Spy Car and Other Poems
Chapbook
Spy Car and Other Poems is Lynne Handy’s debut chapbook. The locales of her poetry are far-ranging, from an excavation site in Greece to a modern city street where she finds Tupac’s rose thrusting through the concrete. In her work, she embodies the hard-headed realism of her Yankee forebears, but also digs into southern roots to bring forth mystery and longing. The poet’s love for history is reflected in many of her verses. Some poems are brazenly personal, revealing harsh secrets. Spy Car is a journey for the adventurous.
Excerpt:
Eve in Bosch’s The Garden of Earthly Delights
“A murky pool beckons, a way to grow aslant with knowledge seeded, to be a fish with wings, a bird with three heads, a missile piercing the sky with its beak. I howl at the moon like a crocoboon.”

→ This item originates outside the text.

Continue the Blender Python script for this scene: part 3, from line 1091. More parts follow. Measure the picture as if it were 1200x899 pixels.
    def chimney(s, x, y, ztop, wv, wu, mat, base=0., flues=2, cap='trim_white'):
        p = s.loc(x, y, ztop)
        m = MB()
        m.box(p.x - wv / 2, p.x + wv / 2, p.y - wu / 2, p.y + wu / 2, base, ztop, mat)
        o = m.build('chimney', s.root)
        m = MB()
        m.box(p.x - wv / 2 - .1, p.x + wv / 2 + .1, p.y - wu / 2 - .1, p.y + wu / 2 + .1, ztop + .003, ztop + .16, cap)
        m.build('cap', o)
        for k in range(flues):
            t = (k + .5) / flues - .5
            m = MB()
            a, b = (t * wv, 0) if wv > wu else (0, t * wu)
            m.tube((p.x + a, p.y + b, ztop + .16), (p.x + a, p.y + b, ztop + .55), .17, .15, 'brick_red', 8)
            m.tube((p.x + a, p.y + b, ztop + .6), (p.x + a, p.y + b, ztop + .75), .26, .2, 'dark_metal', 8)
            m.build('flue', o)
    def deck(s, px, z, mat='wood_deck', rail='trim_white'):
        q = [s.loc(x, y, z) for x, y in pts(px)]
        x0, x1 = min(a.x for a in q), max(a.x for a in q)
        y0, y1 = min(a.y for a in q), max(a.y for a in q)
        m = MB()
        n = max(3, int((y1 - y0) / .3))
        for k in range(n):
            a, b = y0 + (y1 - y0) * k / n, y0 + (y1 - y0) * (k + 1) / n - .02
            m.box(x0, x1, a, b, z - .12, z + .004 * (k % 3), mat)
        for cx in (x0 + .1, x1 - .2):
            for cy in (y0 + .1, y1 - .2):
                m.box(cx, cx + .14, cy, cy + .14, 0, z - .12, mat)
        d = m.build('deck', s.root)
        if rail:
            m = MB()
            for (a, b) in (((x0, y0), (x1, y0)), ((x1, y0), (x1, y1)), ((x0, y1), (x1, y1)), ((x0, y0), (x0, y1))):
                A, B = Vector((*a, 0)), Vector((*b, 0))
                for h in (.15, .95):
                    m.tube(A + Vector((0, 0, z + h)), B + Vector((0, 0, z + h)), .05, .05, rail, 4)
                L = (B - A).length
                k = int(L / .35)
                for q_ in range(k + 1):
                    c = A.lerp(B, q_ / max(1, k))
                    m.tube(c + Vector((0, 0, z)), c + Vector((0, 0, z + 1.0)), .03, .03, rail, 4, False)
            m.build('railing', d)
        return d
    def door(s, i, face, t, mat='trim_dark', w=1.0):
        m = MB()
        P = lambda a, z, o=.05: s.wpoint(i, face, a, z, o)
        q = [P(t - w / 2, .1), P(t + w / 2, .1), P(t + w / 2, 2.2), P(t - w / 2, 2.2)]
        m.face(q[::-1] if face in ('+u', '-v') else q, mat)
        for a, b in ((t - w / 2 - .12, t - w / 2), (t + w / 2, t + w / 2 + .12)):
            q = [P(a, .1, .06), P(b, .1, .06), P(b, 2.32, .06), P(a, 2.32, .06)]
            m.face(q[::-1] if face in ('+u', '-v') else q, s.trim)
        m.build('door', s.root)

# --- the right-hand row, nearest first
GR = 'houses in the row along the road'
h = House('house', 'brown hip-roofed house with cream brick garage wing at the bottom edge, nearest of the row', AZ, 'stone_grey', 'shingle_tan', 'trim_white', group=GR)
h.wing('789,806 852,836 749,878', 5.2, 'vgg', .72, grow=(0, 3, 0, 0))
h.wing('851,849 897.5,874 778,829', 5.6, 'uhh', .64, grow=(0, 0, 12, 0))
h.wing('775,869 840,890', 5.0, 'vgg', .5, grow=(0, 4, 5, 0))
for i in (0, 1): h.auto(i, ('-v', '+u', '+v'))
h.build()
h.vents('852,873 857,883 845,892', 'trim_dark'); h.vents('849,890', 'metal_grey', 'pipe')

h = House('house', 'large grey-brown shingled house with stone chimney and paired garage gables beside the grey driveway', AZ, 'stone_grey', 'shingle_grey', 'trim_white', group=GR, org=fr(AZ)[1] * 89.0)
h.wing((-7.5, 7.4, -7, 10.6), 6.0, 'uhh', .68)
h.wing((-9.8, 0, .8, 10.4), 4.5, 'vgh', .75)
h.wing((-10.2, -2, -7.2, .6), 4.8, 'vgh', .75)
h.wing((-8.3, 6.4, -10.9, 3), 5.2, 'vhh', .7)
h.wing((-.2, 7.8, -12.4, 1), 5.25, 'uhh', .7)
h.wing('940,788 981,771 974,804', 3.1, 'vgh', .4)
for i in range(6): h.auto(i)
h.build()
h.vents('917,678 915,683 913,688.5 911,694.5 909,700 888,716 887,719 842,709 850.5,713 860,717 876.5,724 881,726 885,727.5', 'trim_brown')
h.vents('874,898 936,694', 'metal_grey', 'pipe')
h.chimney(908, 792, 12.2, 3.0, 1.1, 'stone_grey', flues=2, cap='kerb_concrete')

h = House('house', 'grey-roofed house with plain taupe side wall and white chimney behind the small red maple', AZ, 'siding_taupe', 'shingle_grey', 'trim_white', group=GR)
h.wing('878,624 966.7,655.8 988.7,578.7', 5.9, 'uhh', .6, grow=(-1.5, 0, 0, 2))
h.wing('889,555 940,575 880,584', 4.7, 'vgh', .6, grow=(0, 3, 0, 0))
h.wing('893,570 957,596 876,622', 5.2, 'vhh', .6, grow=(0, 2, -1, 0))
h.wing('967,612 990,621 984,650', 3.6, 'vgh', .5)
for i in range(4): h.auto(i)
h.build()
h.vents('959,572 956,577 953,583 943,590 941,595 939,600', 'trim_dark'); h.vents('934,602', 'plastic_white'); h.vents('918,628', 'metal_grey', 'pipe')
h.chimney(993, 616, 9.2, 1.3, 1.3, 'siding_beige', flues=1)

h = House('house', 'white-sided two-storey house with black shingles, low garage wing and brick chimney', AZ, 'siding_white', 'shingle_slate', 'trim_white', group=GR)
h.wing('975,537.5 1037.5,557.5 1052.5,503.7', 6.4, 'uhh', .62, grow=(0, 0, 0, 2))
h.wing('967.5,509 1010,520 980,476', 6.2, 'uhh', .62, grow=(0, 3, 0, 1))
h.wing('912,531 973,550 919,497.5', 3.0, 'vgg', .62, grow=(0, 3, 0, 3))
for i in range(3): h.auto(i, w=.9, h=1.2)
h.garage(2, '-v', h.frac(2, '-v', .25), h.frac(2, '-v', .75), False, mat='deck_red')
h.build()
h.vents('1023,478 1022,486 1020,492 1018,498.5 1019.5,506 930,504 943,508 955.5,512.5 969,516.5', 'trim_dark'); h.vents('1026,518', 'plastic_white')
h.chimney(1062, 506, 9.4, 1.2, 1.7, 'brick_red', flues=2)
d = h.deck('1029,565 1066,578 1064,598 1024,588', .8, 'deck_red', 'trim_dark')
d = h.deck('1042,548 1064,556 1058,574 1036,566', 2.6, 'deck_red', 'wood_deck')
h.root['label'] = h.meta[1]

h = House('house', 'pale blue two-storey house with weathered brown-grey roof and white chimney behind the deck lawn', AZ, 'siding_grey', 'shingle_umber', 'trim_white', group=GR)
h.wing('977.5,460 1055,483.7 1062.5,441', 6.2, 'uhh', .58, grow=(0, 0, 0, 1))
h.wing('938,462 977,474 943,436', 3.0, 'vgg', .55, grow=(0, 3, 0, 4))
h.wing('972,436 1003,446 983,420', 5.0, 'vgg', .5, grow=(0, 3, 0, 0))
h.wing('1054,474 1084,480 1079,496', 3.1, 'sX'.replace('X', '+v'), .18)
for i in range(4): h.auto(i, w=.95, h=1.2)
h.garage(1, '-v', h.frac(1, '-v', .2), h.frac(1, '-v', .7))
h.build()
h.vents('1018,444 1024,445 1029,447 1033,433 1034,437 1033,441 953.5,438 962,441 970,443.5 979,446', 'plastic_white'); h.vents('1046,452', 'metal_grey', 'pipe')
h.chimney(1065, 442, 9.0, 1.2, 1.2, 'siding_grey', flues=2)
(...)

Praise for Spy Car and Other Poems:
If poetry is a car, this debut collection hums and purrs like an expertly tuned machine.
A book that takes old words, spruces them up, and puts them out on the highway again. (KIRKUS)
Good poetry is about pressure—how much force one can pack into, and wring from, the fewest words—and it’s clear from the get-go that Handy is fully aware of the nature of that struggle. One can hear it in “Something Like a Sonnet for Lucie Brock-Broido,” when she writes, “she lifts her pen to torque / A primer for divining spells.” Much can be divined from the poet’s choice of the verb “torque.” Another author might have opted for the more conventional word “write.” Torque, by contrast, is rotational force: the power that carries an object around a fixed point, and with this simple word, Handy gives readers a whole picture—of pen pressed down to page on the fulcrum of a poet’s knuckle. Poetry, she seems to say, is pressure and, thus, work. Her verse is chock full of such little joys, of words and phrases that, when pressed, give way to images, stories, and worlds. A high point is the title poem, in which the speaker marvels at her grandson’s rehabilitation of an old sports car: “he replaced / the brakes, ignition, clutch hydraulics, / pumps, belts, hoses, and the choke. / Its bracken chassis overhauled, / the vintage MGB positively preened.” Later, the young mechanic takes her on a ride, and they sweep “along Illinois highways, / eyes riveted through a shared windshield.” To her credit, Handy doesn’t romanticize the relationship between grandmother and grandchild, but she does show what they hold in common: the clear windshield, the road, or perhaps the work. This is a book about rehabilitating language, and readers are sure to enjoy the ride.